* Instructions for the task
Output the material beneath exactly, leaving nothing out.

* Information supplied
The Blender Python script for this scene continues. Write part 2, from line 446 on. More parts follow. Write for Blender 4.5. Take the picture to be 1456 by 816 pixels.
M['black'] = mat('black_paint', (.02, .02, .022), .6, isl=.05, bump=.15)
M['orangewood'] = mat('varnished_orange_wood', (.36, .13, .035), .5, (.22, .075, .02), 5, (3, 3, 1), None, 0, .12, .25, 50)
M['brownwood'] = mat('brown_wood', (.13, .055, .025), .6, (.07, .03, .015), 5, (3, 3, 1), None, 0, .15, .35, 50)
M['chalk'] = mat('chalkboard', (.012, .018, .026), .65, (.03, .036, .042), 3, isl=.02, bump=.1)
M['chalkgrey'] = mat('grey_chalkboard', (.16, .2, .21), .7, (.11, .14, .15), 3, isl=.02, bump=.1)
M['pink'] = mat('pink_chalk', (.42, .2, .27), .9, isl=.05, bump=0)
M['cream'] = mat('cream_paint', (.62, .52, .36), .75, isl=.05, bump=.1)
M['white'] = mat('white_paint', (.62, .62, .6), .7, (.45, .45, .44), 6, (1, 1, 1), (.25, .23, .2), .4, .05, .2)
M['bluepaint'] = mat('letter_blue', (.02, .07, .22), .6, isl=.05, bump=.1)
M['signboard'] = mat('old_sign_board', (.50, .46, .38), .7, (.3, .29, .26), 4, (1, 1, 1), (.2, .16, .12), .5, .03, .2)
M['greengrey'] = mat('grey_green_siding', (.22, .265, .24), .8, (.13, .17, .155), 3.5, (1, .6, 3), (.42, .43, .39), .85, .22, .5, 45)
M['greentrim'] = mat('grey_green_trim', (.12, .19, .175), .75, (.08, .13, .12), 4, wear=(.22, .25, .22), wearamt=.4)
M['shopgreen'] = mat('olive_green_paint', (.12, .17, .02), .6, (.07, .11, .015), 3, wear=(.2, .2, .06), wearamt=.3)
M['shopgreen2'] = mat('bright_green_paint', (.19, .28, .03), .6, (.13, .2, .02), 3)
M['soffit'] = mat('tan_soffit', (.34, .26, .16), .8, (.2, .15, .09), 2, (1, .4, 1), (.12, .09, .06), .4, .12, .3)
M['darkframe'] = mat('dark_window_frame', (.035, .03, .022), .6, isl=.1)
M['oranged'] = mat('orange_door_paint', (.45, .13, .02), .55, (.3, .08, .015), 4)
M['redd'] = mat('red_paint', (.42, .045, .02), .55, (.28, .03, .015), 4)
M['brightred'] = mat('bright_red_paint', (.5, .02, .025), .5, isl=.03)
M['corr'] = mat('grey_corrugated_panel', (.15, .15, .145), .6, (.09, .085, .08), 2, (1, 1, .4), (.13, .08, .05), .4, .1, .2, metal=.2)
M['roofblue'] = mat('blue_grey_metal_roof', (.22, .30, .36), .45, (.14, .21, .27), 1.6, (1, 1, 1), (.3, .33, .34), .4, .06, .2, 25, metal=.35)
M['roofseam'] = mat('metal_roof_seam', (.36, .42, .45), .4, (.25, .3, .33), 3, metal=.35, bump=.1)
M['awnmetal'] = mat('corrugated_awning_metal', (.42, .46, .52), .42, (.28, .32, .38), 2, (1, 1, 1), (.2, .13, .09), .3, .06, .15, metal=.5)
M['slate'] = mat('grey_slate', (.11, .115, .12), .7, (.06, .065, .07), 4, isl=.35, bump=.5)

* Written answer
The Blender Python script for this scene continues. Write part 2, from line 446 on. More parts follow. Write for Blender 4.5. Take the picture to be 1456 by 816 pixels.
M['black'] = mat('black_paint', (.02, .02, .022), .6, isl=.05, bump=.15)
M['orangewood'] = mat('varnished_orange_wood', (.36, .13, .035), .5, (.22, .075, .02), 5, (3, 3, 1), None, 0, .12, .25, 50)
M['brownwood'] = mat('brown_wood', (.13, .055, .025), .6, (.07, .03, .015), 5, (3, 3, 1), None, 0, .15, .35, 50)
M['chalk'] = mat('chalkboard', (.012, .018, .026), .65, (.03, .036, .042), 3, isl=.02, bump=.1)
M['chalkgrey'] = mat('grey_chalkboard', (.16, .2, .21), .7, (.11, .14, .15), 3, isl=.02, bump=.1)
M['pink'] = mat('pink_chalk', (.42, .2, .27), .9, isl=.05, bump=0)
M['cream'] = mat('cream_paint', (.62, .52, .36), .75, isl=.05, bump=.1)
M['white'] = mat('white_paint', (.62, .62, .6), .7, (.45, .45, .44), 6, (1, 1, 1), (.25, .23, .2), .4, .05, .2)
M['bluepaint'] = mat('letter_blue', (.02, .07, .22), .6, isl=.05, bump=.1)
M['signboard'] = mat('old_sign_board', (.50, .46, .38), .7, (.3, .29, .26), 4, (1, 1, 1), (.2, .16, .12), .5, .03, .2)
M['greengrey'] = mat('grey_green_siding', (.22, .265, .24), .8, (.13, .17, .155), 3.5, (1, .6, 3), (.42, .43, .39), .85, .22, .5, 45)
M['greentrim'] = mat('grey_green_trim', (.12, .19, .175), .75, (.08, .13, .12), 4, wear=(.22, .25, .22), wearamt=.4)
M['shopgreen'] = mat('olive_green_paint', (.12, .17, .02), .6, (.07, .11, .015), 3, wear=(.2, .2, .06), wearamt=.3)
M['shopgreen2'] = mat('bright_green_paint', (.19, .28, .03), .6, (.13, .2, .02), 3)
M['soffit'] = mat('tan_soffit', (.34, .26, .16), .8, (.2, .15, .09), 2, (1, .4, 1), (.12, .09, .06), .4, .12, .3)
M['darkframe'] = mat('dark_window_frame', (.035, .03, .022), .6, isl=.1)
M['oranged'] = mat('orange_door_paint', (.45, .13, .02), .55, (.3, .08, .015), 4)
M['redd'] = mat('red_paint', (.42, .045, .02), .55, (.28, .03, .015), 4)
M['brightred'] = mat('bright_red_paint', (.5, .02, .025), .5, isl=.03)
M['corr'] = mat('grey_corrugated_panel', (.15, .15, .145), .6, (.09, .085, .08), 2, (1, 1, .4), (.13, .08, .05), .4, .1, .2, metal=.2)
M['roofblue'] = mat('blue_grey_metal_roof', (.22, .30, .36), .45, (.14, .21, .27), 1.6, (1, 1, 1), (.3, .33, .34), .4, .06, .2, 25, metal=.35)
M['roofseam'] = mat('metal_roof_seam', (.36, .42, .45), .4, (.25, .3, .33), 3, metal=.35, bump=.1)
M['awnmetal'] = mat('corrugated_awning_metal', (.42, .46, .52), .42, (.28, .32, .38), 2, (1, 1, 1), (.2, .13, .09), .3, .06, .15, metal=.5)
M['slate'] = mat('grey_slate', (.11, .115, .12), .7, (.06, .065, .07), 4, isl=.35, bump=.5)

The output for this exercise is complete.